## Records for this exercise
╔══

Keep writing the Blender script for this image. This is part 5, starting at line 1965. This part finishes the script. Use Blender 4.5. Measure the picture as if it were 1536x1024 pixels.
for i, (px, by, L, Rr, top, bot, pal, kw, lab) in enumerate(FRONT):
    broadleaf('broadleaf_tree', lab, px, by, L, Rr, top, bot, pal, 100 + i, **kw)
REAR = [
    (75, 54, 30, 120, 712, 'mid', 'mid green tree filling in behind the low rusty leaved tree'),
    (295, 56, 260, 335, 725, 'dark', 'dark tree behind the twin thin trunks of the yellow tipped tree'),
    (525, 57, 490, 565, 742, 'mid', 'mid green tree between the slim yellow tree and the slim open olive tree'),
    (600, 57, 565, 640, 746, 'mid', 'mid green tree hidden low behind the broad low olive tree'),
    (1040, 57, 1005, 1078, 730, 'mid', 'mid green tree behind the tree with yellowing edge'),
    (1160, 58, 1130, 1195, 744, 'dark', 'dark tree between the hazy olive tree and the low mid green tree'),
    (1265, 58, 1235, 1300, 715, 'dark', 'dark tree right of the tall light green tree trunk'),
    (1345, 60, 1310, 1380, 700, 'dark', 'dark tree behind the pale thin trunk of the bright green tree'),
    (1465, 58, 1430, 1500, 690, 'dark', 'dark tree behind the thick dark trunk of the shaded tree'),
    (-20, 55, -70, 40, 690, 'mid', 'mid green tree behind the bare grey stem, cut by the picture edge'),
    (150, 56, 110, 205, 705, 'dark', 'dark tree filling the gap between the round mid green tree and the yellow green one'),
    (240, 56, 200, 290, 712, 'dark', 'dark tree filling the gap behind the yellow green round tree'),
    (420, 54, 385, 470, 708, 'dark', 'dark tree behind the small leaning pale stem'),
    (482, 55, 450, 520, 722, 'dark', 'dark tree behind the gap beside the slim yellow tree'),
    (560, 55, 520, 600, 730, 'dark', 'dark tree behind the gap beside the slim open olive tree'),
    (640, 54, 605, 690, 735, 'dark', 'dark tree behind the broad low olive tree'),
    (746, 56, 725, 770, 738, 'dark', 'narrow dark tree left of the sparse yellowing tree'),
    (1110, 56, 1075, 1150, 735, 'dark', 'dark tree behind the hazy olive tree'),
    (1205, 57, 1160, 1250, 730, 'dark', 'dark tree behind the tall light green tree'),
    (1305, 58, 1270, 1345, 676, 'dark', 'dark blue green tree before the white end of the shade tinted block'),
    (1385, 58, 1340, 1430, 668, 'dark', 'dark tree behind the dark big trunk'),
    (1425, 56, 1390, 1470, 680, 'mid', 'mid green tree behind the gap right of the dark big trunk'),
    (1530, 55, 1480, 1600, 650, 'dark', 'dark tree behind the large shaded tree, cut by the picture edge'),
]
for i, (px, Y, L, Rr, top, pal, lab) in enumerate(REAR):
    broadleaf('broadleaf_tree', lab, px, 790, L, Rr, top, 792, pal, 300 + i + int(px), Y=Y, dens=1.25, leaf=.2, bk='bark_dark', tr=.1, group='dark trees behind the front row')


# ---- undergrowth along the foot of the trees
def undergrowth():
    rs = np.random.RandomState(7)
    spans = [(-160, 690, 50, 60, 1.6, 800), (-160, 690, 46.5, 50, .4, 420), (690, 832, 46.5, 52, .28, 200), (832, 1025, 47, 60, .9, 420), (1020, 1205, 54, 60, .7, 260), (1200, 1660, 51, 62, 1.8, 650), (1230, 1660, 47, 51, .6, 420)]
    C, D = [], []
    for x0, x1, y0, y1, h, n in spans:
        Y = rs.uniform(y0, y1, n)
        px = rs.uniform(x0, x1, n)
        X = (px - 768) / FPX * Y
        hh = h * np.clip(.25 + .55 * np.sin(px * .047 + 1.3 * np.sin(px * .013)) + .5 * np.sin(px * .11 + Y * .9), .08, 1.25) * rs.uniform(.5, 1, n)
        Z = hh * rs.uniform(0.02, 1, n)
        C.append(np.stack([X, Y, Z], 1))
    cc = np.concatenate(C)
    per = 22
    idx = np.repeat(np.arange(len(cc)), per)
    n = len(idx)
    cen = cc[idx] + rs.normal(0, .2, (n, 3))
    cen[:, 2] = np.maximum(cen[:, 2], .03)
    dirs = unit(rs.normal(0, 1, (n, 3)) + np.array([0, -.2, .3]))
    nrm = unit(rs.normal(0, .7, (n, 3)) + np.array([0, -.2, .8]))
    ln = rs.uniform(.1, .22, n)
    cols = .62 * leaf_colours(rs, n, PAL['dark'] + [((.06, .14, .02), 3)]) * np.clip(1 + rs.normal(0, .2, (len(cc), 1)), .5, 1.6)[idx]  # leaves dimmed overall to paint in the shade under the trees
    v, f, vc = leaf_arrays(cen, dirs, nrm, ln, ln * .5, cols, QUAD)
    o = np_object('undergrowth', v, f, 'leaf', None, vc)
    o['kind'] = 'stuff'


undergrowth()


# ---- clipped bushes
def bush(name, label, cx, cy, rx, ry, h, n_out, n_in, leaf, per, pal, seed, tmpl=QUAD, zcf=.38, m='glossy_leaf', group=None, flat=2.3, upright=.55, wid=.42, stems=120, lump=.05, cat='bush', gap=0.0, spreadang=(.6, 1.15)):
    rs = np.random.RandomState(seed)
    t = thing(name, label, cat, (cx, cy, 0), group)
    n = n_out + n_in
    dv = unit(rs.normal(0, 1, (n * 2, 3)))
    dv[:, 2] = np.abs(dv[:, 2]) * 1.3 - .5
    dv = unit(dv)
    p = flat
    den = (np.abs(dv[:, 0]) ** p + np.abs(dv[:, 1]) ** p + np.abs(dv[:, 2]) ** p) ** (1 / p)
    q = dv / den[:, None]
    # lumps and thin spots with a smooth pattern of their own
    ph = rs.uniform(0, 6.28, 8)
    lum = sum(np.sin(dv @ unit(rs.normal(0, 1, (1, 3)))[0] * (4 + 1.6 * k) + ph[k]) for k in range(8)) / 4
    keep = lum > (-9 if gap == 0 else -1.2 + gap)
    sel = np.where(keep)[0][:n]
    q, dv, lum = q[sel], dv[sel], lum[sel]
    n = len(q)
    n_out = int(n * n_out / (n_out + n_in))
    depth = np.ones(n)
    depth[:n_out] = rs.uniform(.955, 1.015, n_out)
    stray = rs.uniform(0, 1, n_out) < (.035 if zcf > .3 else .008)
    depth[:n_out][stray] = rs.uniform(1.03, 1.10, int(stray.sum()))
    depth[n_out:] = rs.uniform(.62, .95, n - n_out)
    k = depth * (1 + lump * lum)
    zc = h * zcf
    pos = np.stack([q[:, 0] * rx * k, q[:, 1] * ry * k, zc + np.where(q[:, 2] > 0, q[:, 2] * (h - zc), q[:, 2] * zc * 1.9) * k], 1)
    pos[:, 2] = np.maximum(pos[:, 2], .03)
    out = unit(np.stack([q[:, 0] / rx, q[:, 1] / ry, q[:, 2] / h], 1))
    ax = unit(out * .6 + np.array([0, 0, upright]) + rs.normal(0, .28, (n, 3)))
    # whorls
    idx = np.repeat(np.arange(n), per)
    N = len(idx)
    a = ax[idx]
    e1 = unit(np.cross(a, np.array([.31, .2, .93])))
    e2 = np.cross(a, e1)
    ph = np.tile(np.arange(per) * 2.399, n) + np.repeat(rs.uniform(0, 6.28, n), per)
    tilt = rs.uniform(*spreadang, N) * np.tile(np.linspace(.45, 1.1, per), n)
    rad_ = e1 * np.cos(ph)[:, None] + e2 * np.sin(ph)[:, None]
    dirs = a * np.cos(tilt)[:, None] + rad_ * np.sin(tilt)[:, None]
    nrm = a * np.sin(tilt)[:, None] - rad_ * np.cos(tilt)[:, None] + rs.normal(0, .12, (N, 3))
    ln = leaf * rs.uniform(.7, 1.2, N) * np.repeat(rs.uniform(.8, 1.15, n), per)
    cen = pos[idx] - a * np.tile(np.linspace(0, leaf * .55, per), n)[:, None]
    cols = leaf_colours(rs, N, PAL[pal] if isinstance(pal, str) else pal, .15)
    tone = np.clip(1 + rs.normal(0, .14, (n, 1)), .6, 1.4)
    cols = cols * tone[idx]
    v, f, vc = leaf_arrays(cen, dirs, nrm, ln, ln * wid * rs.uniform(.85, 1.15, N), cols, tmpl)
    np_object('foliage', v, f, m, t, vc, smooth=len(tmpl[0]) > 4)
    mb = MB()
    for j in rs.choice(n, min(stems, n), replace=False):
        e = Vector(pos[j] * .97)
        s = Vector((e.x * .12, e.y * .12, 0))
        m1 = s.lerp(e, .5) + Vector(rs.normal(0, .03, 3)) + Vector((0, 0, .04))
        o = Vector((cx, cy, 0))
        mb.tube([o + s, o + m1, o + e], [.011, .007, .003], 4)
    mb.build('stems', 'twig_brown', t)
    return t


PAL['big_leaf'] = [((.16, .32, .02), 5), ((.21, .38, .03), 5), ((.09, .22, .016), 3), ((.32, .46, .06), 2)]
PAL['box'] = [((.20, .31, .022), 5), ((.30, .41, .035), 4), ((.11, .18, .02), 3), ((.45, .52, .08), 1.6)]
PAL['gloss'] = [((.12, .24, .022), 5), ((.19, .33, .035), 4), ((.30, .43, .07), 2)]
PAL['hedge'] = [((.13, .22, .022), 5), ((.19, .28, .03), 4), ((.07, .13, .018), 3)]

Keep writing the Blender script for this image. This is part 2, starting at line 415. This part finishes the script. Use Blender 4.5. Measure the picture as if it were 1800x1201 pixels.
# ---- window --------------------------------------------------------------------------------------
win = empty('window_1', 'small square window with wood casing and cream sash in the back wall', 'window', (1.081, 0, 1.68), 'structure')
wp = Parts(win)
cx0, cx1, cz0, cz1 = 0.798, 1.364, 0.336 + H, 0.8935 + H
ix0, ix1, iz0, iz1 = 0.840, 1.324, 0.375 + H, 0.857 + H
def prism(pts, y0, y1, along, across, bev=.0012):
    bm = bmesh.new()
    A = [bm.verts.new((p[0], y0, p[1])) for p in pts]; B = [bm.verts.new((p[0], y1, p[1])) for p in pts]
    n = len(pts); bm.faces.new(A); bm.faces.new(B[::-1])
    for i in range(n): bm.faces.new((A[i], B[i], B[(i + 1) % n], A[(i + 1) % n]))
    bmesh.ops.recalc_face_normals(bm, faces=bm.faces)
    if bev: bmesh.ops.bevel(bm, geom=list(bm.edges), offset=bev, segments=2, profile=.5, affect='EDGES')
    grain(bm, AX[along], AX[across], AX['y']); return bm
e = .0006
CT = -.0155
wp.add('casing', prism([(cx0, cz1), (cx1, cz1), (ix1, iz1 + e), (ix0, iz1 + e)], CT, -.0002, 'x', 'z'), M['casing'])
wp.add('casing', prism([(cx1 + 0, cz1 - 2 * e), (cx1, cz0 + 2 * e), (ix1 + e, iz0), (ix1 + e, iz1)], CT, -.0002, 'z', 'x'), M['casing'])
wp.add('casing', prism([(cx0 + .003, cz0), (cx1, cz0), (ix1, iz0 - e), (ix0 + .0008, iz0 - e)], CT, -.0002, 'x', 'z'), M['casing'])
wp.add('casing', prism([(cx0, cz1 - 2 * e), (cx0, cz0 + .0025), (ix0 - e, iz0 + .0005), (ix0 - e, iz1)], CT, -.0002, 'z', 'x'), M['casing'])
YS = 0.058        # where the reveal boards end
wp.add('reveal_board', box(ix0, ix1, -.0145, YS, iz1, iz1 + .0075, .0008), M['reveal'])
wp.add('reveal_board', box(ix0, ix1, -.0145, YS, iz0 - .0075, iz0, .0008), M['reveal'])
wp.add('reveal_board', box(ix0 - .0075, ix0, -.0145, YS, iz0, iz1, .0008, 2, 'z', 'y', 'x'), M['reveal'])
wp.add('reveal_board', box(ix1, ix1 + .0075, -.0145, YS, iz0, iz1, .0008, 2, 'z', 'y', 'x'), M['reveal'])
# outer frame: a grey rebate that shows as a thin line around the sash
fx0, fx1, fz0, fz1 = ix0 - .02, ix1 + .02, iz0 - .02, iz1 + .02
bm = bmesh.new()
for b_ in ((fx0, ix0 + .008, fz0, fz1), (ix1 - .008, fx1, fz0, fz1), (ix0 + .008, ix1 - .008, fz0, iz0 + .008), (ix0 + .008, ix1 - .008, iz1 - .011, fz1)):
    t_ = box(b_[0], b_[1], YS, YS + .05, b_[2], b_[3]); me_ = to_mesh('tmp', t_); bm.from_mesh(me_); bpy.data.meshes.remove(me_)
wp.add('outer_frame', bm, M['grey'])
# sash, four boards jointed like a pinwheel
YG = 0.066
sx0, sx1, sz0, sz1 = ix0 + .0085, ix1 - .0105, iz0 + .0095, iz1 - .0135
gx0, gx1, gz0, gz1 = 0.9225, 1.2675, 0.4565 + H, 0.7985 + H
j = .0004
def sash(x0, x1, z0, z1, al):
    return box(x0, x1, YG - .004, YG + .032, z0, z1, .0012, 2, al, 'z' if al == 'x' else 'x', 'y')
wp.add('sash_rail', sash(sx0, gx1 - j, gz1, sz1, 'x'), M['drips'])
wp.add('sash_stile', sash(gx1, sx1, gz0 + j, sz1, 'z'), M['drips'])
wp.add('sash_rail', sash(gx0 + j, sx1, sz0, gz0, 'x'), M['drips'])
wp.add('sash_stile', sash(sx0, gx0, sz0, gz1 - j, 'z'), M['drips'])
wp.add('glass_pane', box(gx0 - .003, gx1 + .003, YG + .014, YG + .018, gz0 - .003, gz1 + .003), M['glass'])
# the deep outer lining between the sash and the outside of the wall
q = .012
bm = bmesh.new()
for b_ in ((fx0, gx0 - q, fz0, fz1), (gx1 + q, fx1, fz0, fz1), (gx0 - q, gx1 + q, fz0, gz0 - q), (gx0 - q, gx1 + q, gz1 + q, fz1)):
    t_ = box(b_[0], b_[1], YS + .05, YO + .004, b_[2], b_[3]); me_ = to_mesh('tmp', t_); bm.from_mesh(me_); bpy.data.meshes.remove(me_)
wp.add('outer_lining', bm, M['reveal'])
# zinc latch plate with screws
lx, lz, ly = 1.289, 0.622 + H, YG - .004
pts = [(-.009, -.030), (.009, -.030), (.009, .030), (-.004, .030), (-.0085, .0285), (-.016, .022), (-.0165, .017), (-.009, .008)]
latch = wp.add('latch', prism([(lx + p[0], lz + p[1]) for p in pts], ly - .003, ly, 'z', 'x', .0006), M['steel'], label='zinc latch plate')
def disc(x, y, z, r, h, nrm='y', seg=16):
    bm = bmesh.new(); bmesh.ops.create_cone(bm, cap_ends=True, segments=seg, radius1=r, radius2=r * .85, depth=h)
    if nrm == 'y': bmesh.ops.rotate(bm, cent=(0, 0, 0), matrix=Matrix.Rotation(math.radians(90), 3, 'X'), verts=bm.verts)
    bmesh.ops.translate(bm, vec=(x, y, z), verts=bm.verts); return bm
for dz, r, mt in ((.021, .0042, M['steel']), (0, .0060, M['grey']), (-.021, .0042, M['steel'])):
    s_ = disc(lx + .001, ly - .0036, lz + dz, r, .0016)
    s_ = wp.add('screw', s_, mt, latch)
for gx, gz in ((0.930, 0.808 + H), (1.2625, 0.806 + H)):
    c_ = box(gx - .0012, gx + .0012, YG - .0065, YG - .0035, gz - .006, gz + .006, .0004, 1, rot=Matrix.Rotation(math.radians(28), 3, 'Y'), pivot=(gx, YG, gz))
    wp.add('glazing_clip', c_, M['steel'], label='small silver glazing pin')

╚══

## Problem
Only the number is wanted: how many lines of the data contain the word "were"?

## Task output
2